Retype the lines beneath this one, from the first through the line containing "CU, CV = 950.0, 712.5". Pictures are left out.

■ ■ ■ ■

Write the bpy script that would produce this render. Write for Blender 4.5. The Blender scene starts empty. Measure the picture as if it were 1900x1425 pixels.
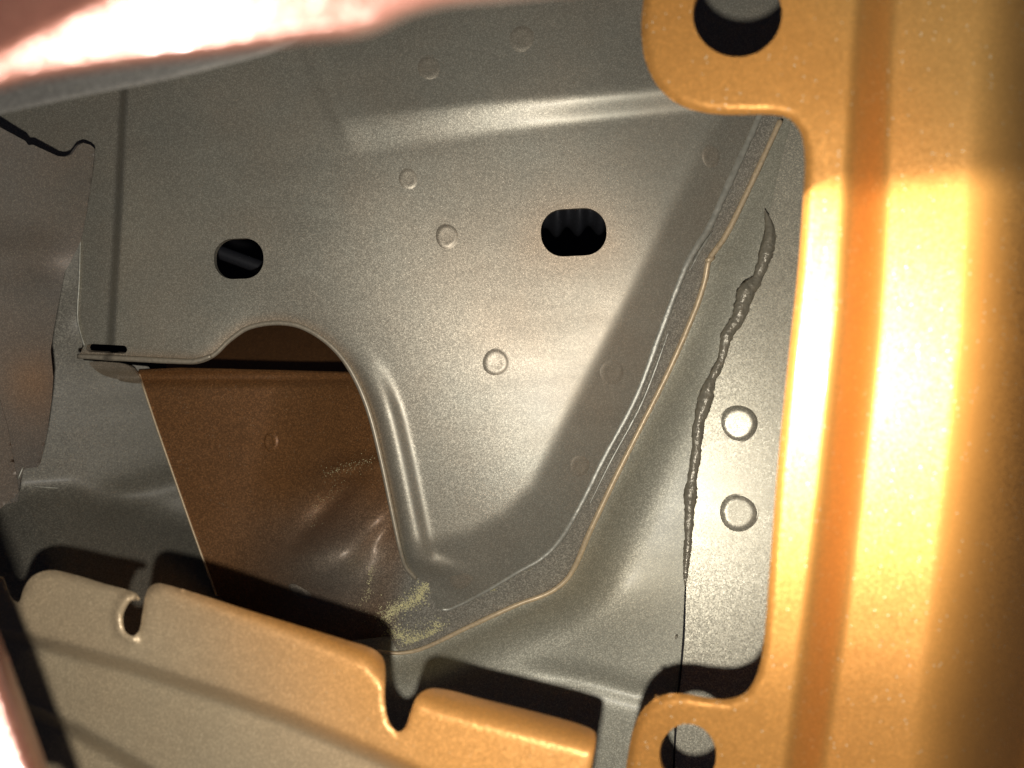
import bpy, math, random
import numpy as np
from mathutils import Vector, Matrix
from mathutils.geometry import delaunay_2d_cdt

random.seed(7); rng = np.random.default_rng(7)
S = bpy.context.scene
C = S.collection
F = 1900 * 28.0 / 36.0            # focal length in photo pixels
CU, CV = 950.0, 712.5

# ------------------------------------------------------------------ camera, light, exposure
cam = bpy.data.cameras.new('camera'); co = bpy.data.objects.new('camera', cam); C.objects.link(co)
co.location = (0, 0, 0); co.rotation_euler = (math.radians(90), 0, 0)
cam.lens = 28; cam.sensor_width = 36; cam.clip_start = 0.005; cam.clip_end = 20
cam.dof.use_dof = True; cam.dof.focus_distance = 0.30; cam.dof.aperture_fstop = 12.0
S.camera = co

world = bpy.data.worlds.new('World'); S.world = world; world.use_nodes = True
bg = world.node_tree.nodes['Background']
bg.inputs[0].default_value = (0.58, 0.62, 1.0, 1); bg.inputs[1].default_value = 0.018

def lamp(name, kind, loc, energy, color=(1, 1, 1), target=None, **kw):
    l = bpy.data.lights.new(name, kind); l.energy = energy; l.color = color
    for k, v in kw.items(): setattr(l, k, v)
    o = bpy.data.objects.new(name, l); C.objects.link(o); o.location = loc
    if target is not None:
        o.rotation_euler = (Vector(target) - Vector(loc)).to_track_quat('-Z', 'Y').to_euler()
    return o

# the little flash lamp just below the lens
lamp('flash_lamp', 'POINT', (-0.005, 0.0, -0.021), 2.4, (1.0, 0.975, 0.955), shadow_soft_size=0.0022)
# patch of hard daylight falling on the near bracket
BEAM = lamp('daylight_beam', 'SPOT', (-0.45, -0.30, -0.03), 82.0, (1.0, 0.93, 0.80), target=(0.0766, 0.164, -0.0112),
            spot_size=math.radians(20), spot_blend=0.1, shadow_soft_size=0.004)
# added emission mask shaping the beam: crisp top, fading bottom, left side cut off
BEAM.data.use_nodes = True
_N, _L = BEAM.data.node_tree.nodes, BEAM.data.node_tree.links
_e = _N['Emission']; _t = _N.new('ShaderNodeTexCoord'); _x = _N.new('ShaderNodeSeparateXYZ'); _L.new(_t.outputs['Normal'], _x.inputs[0])
_d = _N.new('ShaderNodeMath'); _d.operation = 'DIVIDE'; _L.new(_x.outputs['Y'], _d.inputs[0])
_z = _N.new('ShaderNodeMath'); _z.operation = 'ABSOLUTE'; _L.new(_x.outputs['Z'], _z.inputs[0]); _L.new(_z.outputs[0], _d.inputs[1])
_a = _N.new('ShaderNodeMapRange'); _a.interpolation_type = 'SMOOTHSTEP'
for k, v in (('From Min', .0725), ('From Max', .0775), ('To Min', 1.0), ('To Max', 0.0)): _a.inputs[k].default_value = v
_b = _N.new('ShaderNodeMapRange'); _b.interpolation_type = 'SMOOTHSTEP'
for k, v in (('From Min', -.095), ('From Max', .02), ('To Min', 0.0), ('To Max', 1.0)): _b.inputs[k].default_value = v
_L.new(_d.outputs[0], _a.inputs['Value']); _L.new(_d.outputs[0], _b.inputs['Value'])
_m = _N.new('ShaderNodeMath'); _m.operation = 'MULTIPLY'; _L.new(_a.outputs[0], _m.inputs[0]); _L.new(_b.outputs[0], _m.inputs[1])
_h = _N.new('ShaderNodeMath'); _h.operation = 'DIVIDE'; _L.new(_x.outputs['X'], _h.inputs[0]); _L.new(_z.outputs[0], _h.inputs[1])
_s = _N.new('ShaderNodeMapRange'); _s.interpolation_type = 'SMOOTHSTEP'
for k, v in (('From Min', -.045), ('From Max', -.036), ('To Min', 0.0), ('To Max', 1.0)): _s.inputs[k].default_value = v
_L.new(_h.outputs[0], _s.inputs['Value'])
_q = _N.new('ShaderNodeMath'); _q.operation = 'MULTIPLY'; _L.new(_m.outputs[0], _q.inputs[0]); _L.new(_s.outputs[0], _q.inputs[1])
_L.new(_q.outputs[0], _e.inputs['Strength'])

S.view_settings.view_transform = 'Standard'
try: S.view_settings.look = 'None'
except Exception: pass
S.view_settings.exposure = 0.0; S.view_settings.gamma = 1.0
S.view_settings.use_curve_mapping = False

# ------------------------------------------------------------------ helpers
def W(u, v, d):
    return np.stack([(u - CU) / F * d, d + 0 * u, (CV - v) / F * d], -1)

def facing(u, v, d):              # plane whose normal looks at the lens in direction (u, v)
    a, c = (u - CU) / F, (v - CV) / F
    k = d * (1 + a * a + c * c)
    return lambda U, V: k / (1 + a * (U - CU) / F + c * (V - CV) / F)

def plane3(*p):                   # plane through three points (u, v, depth)
    A = np.array([[q[0], q[1], 1.0] for q in p]); s = np.linalg.solve(A, np.array([1.0 / q[2] for q in p]))
    return lambda U, V: 1.0 / (s[0] * U + s[1] * V + s[2])

def sm(x, a, b):
    t = np.clip((x - a) / (b - a), 0, 1); return t * t * (3 - 2 * t)

def spl(pts, n=12, closed=False):
    P = np.array(pts, float); out = []
    m = len(P)
    for i in range(m if closed else m - 1):
        p1, p2 = P[i], P[(i + 1) % m]
        p0 = P[i - 1] if (closed or i > 0) else 2 * p1 - p2
        p3 = P[(i + 2) % m] if (closed or i + 2 < m) else 2 * p2 - p1
        d = max(np.linalg.norm(p2 - p1), 1e-6)
        m1 = (p2 - p0) / (np.linalg.norm(p2 - p1) + np.linalg.norm(p1 - p0) + 1e-9) * d
        m2 = (p3 - p1) / (np.linalg.norm(p3 - p2) + np.linalg.norm(p2 - p1) + 1e-9) * d
        for k in range(n):
            t = k / n; t2, t3 = t * t, t * t * t
            out.append((2*t3-3*t2+1)*p1 + (t3-2*t2+t)*m1 + (-2*t3+3*t2)*p2 + (t3-t2)*m2)
    if not closed: out.append(P[-1])
    return np.array(out)

def resample(P, step, closed=False):
    Q = np.vstack([P, P[:1]]) if closed else P
    L = np.r_[0, np.cumsum(np.linalg.norm(np.diff(Q[:, :2], axis=0), axis=1))]
    n = max(int(round(L[-1] / step)), 3)
    t = np.linspace(0, L[-1], n + 1)
    if closed: t = t[:-1]
    return np.stack([np.interp(t, L, Q[:, k]) for k in range(Q.shape[1])], -1)

def sdist(poly, U, V):
    """signed distance to an open polyline: positive on the right-hand side when walking along it in the picture (y down)"""
    P = np.array(poly, float); U = np.asarray(U, float); V = np.asarray(V, float)
    best = np.full(U.shape, 1e9); sg = np.ones(U.shape); par = np.zeros(U.shape)
    L = np.r_[0, np.cumsum(np.linalg.norm(np.diff(P, axis=0), axis=1))]
    for i in range(len(P) - 1):
        a, b = P[i], P[i + 1]; ab = b - a; l2 = ab @ ab
        traw = ((U - a[0]) * ab[0] + (V - a[1]) * ab[1]) / l2
        lo = -1e9 if i == 0 else 0; hi = 1e9 if i == len(P) - 2 else 1
        t = np.clip(traw, lo, hi)
        dx, dy = U - a[0] - t * ab[0], V - a[1] - t * ab[1]
        d = np.hypot(dx, dy); cr = ab[0] * dy - ab[1] * dx
        m = d < best
        best = np.where(m, d, best); sg = np.where(m, np.sign(cr), sg)
        par = np.where(m, L[i] + np.clip(t, 0, 1) * math.sqrt(l2), par)
    return best * sg, par

def inside(poly, U, V):
    c = np.zeros(U.shape, bool); x, y = poly[:, 0], poly[:, 1]; n = len(poly)
    for i in range(n):
        j = i - 1
        if y[i] == y[j]: continue
        m = ((y[i] > V) != (y[j] > V)) & (U < (x[j] - x[i]) * (V - y[i]) / (y[j] - y[i]) + x[i])
        c ^= m
    return c

def link(name, verts, faces, m, parent=None, smooth=True, sharp=None):
    me = bpy.data.meshes.new(name); me.from_pydata([tuple(map(float, v)) for v in verts], [], faces)
    me.materials.append(m)
    if smooth: me.polygons.foreach_set('use_smooth', [True] * len(me.polygons))
    if sharp is not None:
        s = set(tuple(sorted(e)) for e in sharp)
        for e in me.edges:
            if tuple(sorted(e.vertices)) in s: e.use_edge_sharp = True
    me.update()
    o = bpy.data.objects.new(name, me); C.objects.link(o)
    if parent is not None: o.parent = parent
    return o

def tag(o, label, cat, group=None, kind=None):
    if label: o['label'] = label
    if cat: o['category'] = cat
    if group: o['group'] = group
    if kind: o['kind'] = kind
    return o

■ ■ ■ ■

**Solution to the problem**.
Write the bpy script that would produce this render. Write for Blender 4.5. The Blender scene starts empty. Measure the picture as if it were 1900x1425 pixels.
import bpy, math, random
import numpy as np
from mathutils import Vector, Matrix
from mathutils.geometry import delaunay_2d_cdt

random.seed(7); rng = np.random.default_rng(7)
S = bpy.context.scene
C = S.collection
F = 1900 * 28.0 / 36.0            # focal length in photo pixels
CU, CV = 950.0, 712.5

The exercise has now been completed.